» **What the task requires**
In the records below, begin at the line that has "mb.build('front_wall', MT['wall_front'], tr)" and stop after the line that has "mb.build('trough_floor', [MT['floor'], MT['scr']], tr)"; quote those lines verbatim and nothing more.

» **Supplied entries**
□ □ □ □ □ □ □

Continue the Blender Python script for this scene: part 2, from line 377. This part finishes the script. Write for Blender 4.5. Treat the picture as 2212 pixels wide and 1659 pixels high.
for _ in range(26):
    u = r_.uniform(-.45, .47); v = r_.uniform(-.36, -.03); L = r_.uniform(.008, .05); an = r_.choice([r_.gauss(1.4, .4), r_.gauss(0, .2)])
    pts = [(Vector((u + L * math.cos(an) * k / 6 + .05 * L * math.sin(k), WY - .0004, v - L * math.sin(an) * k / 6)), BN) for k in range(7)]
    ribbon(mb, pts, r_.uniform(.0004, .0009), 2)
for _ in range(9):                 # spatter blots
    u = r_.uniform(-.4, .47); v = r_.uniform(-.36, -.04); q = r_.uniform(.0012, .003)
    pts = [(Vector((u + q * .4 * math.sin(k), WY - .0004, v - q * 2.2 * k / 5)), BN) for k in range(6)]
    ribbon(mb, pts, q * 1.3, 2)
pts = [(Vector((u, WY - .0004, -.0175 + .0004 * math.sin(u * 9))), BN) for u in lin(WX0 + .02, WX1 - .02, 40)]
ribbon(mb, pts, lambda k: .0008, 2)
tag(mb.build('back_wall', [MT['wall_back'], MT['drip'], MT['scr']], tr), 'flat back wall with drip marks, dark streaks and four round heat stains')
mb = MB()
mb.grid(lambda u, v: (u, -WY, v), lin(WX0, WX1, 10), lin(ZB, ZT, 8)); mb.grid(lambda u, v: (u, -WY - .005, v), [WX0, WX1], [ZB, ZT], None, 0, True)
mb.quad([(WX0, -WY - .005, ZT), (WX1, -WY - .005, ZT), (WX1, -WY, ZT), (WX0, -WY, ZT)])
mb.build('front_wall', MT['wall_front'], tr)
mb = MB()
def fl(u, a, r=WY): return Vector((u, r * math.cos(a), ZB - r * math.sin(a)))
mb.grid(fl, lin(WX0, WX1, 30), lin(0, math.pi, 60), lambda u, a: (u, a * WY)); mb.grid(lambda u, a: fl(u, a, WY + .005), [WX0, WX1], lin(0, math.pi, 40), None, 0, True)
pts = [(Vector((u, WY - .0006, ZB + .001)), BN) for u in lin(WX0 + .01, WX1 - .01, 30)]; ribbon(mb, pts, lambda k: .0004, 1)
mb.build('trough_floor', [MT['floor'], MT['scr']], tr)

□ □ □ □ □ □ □

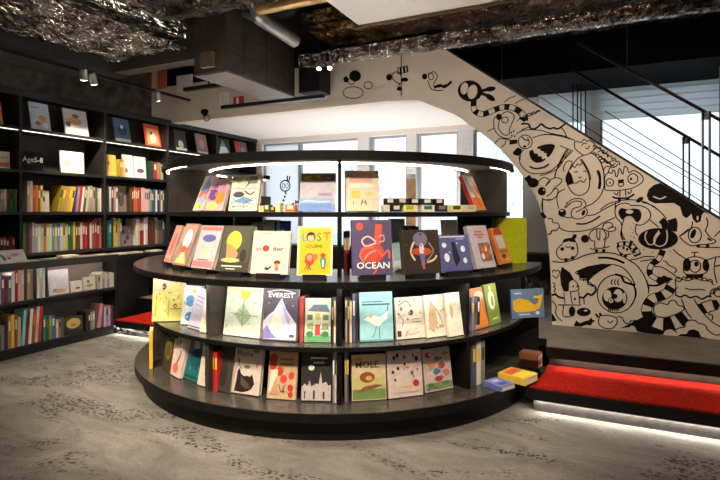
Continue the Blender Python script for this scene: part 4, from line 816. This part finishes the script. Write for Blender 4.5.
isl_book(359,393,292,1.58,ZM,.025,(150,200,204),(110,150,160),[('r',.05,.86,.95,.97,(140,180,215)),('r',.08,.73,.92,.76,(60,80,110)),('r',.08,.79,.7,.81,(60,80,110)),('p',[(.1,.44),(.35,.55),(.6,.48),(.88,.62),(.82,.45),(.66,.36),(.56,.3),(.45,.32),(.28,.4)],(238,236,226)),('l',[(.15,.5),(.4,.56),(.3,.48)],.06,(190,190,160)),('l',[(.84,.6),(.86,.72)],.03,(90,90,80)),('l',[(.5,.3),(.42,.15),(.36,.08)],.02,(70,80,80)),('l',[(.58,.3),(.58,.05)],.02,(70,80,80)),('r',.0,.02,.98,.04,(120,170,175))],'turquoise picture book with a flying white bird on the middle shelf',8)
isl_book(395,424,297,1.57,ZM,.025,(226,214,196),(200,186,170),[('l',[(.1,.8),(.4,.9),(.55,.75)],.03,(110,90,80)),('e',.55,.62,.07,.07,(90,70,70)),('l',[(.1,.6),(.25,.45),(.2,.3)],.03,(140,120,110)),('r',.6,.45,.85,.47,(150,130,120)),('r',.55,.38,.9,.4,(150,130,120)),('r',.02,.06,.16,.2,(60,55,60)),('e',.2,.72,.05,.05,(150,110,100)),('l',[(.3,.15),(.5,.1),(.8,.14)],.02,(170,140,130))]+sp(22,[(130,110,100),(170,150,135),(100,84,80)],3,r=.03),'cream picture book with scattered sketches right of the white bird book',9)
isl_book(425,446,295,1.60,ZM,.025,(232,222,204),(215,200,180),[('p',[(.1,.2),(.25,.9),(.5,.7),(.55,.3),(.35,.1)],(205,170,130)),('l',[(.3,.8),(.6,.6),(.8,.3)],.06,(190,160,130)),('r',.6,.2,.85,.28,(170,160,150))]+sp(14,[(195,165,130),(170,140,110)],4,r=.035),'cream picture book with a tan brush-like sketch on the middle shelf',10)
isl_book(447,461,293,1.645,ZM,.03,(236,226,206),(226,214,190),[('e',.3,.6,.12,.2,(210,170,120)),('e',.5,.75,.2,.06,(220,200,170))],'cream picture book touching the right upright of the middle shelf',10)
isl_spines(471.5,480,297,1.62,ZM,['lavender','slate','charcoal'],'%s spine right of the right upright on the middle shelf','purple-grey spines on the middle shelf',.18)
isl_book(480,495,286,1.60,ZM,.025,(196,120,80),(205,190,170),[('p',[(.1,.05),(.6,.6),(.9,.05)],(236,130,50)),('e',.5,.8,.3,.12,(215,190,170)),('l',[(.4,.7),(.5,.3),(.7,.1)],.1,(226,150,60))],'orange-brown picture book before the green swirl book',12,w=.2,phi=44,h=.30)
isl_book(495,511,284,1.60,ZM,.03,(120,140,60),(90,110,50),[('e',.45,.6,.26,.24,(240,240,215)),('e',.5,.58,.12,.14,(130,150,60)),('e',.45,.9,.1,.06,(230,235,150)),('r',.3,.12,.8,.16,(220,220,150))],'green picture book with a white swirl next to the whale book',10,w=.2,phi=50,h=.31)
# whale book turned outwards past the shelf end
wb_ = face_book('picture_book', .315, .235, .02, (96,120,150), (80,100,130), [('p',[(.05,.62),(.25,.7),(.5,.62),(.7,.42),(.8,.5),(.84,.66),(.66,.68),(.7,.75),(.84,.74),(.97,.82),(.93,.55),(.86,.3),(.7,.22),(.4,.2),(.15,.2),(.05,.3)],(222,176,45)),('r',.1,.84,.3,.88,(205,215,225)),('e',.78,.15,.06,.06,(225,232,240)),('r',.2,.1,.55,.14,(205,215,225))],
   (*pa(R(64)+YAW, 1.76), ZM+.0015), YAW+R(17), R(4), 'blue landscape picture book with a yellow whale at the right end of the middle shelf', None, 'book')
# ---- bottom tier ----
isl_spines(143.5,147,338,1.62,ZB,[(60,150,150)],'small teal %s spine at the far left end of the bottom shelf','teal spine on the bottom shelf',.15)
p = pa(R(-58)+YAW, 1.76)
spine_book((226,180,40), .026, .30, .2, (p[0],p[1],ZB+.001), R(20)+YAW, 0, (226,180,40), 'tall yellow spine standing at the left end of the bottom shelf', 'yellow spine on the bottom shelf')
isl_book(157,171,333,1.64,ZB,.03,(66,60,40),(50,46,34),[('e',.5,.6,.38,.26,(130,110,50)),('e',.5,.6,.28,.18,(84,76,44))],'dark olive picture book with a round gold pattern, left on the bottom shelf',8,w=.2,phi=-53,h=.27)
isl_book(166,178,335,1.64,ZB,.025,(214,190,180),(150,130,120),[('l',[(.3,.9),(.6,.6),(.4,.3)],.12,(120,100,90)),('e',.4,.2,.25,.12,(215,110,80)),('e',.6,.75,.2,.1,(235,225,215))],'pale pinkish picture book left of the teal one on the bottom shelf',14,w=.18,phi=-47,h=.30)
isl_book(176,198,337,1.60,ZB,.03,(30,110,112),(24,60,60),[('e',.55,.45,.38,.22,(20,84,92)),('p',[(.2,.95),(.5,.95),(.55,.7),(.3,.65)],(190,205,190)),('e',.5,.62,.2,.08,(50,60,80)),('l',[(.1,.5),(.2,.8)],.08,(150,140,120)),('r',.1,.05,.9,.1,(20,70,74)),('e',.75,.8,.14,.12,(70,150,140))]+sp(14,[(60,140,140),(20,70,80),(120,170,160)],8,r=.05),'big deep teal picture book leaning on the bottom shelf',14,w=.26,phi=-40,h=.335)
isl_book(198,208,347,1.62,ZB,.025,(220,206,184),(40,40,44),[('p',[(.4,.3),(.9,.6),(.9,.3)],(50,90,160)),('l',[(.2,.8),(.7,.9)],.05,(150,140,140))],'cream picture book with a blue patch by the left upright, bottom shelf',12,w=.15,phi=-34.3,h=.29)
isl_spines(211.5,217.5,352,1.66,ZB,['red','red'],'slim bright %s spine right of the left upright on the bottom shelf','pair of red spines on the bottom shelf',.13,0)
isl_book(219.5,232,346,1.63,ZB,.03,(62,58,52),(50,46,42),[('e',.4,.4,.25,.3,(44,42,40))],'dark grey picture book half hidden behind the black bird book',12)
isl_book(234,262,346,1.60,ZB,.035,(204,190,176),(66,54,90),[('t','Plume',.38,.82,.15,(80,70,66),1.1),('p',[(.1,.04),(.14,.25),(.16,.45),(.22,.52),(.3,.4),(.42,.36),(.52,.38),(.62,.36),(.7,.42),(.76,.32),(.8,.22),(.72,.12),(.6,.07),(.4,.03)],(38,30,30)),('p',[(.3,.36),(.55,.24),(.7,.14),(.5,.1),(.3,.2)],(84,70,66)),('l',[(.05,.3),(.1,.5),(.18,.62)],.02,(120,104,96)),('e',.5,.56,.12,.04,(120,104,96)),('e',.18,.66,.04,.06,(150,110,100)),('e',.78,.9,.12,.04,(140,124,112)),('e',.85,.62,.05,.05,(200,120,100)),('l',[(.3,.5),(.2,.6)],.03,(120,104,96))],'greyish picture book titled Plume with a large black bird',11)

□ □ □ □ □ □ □

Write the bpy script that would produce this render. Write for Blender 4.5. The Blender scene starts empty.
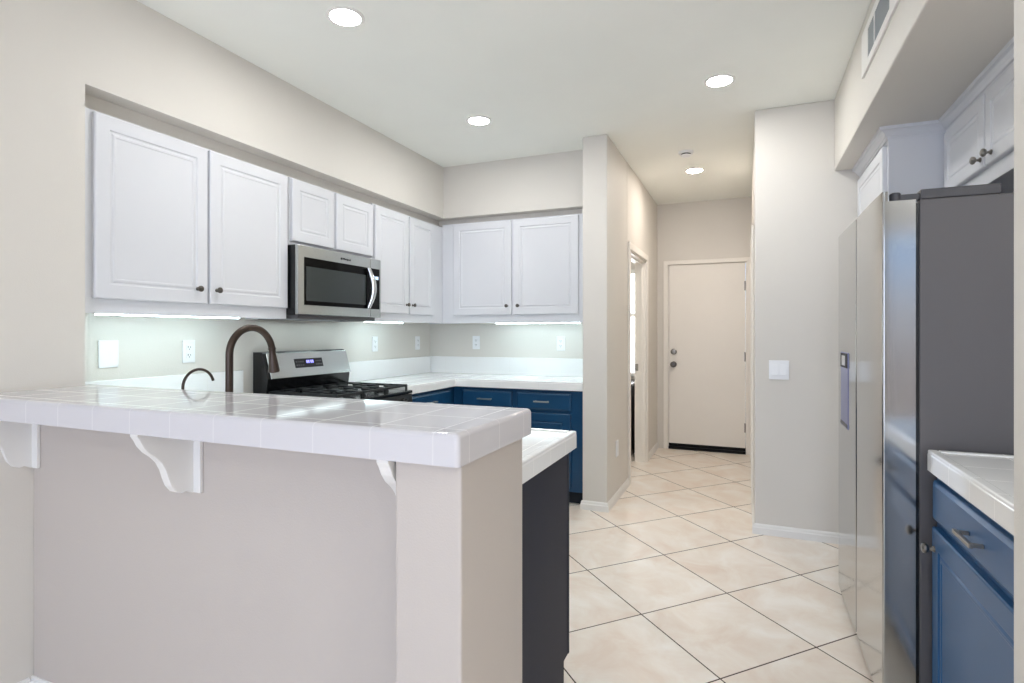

□ □ □ □ □ □ □

» **Response to the task**
mb.build('front_wall', MT['wall_front'], tr)
mb = MB()
def fl(u, a, r=WY): return Vector((u, r * math.cos(a), ZB - r * math.sin(a)))
mb.grid(fl, lin(WX0, WX1, 30), lin(0, math.pi, 60), lambda u, a: (u, a * WY)); mb.grid(lambda u, a: fl(u, a, WY + .005), [WX0, WX1], lin(0, math.pi, 40), None, 0, True)
pts = [(Vector((u, WY - .0006, ZB + .001)), BN) for u in lin(WX0 + .01, WX1 - .01, 30)]; ribbon(mb, pts, lambda k: .0004, 1)
mb.build('trough_floor', [MT['floor'], MT['scr']], tr)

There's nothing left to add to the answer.